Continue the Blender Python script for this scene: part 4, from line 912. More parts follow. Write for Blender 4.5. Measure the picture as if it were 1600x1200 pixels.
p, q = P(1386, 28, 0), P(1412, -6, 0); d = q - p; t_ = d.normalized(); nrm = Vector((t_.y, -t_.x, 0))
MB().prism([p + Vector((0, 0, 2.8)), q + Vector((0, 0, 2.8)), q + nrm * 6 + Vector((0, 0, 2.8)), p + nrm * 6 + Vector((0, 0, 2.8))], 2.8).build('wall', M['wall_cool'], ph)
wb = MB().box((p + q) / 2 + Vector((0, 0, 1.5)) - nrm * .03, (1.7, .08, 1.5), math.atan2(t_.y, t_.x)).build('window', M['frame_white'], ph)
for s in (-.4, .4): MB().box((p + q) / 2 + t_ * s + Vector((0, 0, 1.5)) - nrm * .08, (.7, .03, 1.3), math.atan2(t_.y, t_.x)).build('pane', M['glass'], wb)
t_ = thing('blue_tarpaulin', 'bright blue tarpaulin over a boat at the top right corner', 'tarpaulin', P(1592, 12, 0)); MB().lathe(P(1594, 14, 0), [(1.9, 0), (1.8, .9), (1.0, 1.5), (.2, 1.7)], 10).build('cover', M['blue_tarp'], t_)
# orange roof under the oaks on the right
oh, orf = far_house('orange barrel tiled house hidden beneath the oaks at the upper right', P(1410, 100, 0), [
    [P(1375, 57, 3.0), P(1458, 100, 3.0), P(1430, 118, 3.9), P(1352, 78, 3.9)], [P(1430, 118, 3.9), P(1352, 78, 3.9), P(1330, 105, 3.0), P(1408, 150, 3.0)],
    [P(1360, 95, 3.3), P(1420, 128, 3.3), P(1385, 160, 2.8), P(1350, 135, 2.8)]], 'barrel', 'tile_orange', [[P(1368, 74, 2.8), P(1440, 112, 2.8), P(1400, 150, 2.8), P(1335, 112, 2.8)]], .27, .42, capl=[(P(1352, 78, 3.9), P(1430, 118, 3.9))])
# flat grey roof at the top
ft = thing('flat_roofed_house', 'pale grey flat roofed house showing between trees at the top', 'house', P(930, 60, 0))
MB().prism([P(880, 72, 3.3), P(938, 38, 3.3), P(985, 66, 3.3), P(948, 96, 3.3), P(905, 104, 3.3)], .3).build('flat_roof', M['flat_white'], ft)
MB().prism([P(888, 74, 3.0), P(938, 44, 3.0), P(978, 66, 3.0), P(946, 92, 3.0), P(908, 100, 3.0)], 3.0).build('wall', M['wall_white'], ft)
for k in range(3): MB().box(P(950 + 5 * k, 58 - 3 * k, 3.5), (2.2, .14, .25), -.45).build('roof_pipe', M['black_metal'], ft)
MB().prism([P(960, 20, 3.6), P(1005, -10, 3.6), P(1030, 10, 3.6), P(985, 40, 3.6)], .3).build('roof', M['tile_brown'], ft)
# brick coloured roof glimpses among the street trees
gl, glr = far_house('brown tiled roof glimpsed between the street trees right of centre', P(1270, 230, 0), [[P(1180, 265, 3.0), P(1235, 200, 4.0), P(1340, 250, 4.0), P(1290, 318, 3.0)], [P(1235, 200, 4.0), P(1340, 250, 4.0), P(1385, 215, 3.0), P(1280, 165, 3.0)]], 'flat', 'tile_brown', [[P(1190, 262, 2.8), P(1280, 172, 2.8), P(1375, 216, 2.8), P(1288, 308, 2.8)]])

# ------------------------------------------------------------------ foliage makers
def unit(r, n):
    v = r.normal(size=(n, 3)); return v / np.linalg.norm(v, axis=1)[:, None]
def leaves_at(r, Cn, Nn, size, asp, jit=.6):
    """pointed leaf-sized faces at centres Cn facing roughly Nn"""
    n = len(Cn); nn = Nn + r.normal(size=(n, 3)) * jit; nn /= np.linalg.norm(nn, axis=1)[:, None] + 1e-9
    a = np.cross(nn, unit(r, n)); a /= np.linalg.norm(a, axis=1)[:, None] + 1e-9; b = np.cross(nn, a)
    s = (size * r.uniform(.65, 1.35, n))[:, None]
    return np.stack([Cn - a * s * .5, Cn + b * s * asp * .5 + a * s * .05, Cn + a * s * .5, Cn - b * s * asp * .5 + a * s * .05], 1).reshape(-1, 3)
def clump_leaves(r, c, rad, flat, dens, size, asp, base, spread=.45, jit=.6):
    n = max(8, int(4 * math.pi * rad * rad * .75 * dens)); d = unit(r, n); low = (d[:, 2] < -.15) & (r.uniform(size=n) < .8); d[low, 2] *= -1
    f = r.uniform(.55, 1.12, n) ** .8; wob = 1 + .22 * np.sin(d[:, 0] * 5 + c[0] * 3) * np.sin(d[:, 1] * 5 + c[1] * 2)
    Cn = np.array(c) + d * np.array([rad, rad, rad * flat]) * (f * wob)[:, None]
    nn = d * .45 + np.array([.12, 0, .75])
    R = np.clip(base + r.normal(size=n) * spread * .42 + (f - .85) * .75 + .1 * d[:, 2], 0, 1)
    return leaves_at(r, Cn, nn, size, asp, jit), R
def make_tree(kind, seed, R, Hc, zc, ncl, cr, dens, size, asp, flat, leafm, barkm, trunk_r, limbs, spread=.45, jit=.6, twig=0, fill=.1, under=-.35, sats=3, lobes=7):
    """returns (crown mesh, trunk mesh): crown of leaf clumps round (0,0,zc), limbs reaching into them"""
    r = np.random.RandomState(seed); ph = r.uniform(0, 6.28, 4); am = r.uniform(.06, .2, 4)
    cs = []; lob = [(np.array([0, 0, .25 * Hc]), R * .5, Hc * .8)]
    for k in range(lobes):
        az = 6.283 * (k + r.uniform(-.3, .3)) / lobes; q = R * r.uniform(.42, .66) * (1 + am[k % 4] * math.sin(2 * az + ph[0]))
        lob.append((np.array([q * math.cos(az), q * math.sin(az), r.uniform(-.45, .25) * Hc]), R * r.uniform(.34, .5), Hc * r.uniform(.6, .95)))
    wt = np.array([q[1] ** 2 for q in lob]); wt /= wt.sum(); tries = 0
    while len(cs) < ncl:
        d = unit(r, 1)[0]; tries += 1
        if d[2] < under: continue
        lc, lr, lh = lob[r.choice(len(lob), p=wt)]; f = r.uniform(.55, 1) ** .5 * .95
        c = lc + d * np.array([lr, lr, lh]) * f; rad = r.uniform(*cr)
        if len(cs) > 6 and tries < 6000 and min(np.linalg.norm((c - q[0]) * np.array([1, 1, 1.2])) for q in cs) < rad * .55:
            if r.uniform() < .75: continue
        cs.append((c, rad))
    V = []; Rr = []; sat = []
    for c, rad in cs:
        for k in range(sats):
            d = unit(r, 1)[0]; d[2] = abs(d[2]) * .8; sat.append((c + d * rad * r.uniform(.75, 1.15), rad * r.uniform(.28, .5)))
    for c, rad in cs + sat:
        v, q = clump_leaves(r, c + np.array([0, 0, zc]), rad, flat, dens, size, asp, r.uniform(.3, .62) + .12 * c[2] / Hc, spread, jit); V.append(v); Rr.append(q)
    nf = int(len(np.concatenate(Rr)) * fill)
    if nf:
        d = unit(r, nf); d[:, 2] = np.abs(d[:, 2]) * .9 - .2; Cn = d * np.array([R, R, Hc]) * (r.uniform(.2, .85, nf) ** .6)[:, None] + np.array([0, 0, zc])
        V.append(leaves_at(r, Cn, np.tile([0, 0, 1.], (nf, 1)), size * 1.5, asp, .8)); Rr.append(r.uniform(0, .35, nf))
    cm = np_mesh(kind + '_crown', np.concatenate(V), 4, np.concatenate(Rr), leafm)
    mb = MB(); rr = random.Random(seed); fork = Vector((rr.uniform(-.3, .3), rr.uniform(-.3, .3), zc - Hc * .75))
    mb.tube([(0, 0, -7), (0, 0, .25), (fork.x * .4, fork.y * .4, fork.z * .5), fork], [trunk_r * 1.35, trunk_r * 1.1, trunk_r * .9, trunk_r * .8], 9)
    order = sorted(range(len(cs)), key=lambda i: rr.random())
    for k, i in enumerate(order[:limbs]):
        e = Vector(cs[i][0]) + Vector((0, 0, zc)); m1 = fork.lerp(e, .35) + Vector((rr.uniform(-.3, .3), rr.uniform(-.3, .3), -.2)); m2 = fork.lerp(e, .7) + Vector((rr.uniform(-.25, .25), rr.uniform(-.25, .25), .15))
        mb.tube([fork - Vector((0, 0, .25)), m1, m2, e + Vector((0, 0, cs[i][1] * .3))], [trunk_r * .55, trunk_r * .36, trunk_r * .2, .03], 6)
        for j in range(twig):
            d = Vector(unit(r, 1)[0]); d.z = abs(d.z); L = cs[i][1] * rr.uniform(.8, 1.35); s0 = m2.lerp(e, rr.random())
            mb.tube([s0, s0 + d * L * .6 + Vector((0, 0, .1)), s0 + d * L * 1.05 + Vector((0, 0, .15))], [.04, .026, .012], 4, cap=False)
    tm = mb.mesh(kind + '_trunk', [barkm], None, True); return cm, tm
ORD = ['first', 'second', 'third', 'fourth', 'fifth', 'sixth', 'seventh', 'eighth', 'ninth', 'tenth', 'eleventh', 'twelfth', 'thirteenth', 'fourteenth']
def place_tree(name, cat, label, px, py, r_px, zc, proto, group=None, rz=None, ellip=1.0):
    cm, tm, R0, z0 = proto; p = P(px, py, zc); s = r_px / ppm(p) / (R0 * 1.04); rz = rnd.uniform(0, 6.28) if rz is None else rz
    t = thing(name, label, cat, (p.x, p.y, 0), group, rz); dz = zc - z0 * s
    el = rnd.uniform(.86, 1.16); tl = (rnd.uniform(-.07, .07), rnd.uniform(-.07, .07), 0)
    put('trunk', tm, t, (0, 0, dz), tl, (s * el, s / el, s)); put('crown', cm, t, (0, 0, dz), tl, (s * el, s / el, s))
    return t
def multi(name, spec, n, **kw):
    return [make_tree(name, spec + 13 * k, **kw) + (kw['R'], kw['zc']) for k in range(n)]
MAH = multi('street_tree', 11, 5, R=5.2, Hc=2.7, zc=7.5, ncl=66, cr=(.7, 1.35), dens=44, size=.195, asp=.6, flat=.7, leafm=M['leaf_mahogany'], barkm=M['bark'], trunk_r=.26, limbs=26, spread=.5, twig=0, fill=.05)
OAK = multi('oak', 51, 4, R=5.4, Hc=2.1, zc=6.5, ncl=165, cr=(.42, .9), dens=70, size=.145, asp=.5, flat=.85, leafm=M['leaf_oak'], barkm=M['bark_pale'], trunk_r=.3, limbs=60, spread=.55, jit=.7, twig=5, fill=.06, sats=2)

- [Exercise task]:
Nothing but the lines from the one with "R = np.clip(base" through the one with "for c, rad in cs +" should be repeated, and each exactly.

- [Result of the exercise]:
    R = np.clip(base + r.normal(size=n) * spread * .42 + (f - .85) * .75 + .1 * d[:, 2], 0, 1)
    return leaves_at(r, Cn, nn, size, asp, jit), R
def make_tree(kind, seed, R, Hc, zc, ncl, cr, dens, size, asp, flat, leafm, barkm, trunk_r, limbs, spread=.45, jit=.6, twig=0, fill=.1, under=-.35, sats=3, lobes=7):
    """returns (crown mesh, trunk mesh): crown of leaf clumps round (0,0,zc), limbs reaching into them"""
    r = np.random.RandomState(seed); ph = r.uniform(0, 6.28, 4); am = r.uniform(.06, .2, 4)
    cs = []; lob = [(np.array([0, 0, .25 * Hc]), R * .5, Hc * .8)]
    for k in range(lobes):
        az = 6.283 * (k + r.uniform(-.3, .3)) / lobes; q = R * r.uniform(.42, .66) * (1 + am[k % 4] * math.sin(2 * az + ph[0]))
        lob.append((np.array([q * math.cos(az), q * math.sin(az), r.uniform(-.45, .25) * Hc]), R * r.uniform(.34, .5), Hc * r.uniform(.6, .95)))
    wt = np.array([q[1] ** 2 for q in lob]); wt /= wt.sum(); tries = 0
    while len(cs) < ncl:
        d = unit(r, 1)[0]; tries += 1
        if d[2] < under: continue
        lc, lr, lh = lob[r.choice(len(lob), p=wt)]; f = r.uniform(.55, 1) ** .5 * .95
        c = lc + d * np.array([lr, lr, lh]) * f; rad = r.uniform(*cr)
        if len(cs) > 6 and tries < 6000 and min(np.linalg.norm((c - q[0]) * np.array([1, 1, 1.2])) for q in cs) < rad * .55:
            if r.uniform() < .75: continue
        cs.append((c, rad))
    V = []; Rr = []; sat = []
    for c, rad in cs:
        for k in range(sats):
            d = unit(r, 1)[0]; d[2] = abs(d[2]) * .8; sat.append((c + d * rad * r.uniform(.75, 1.15), rad * r.uniform(.28, .5)))
    for c, rad in cs + sat:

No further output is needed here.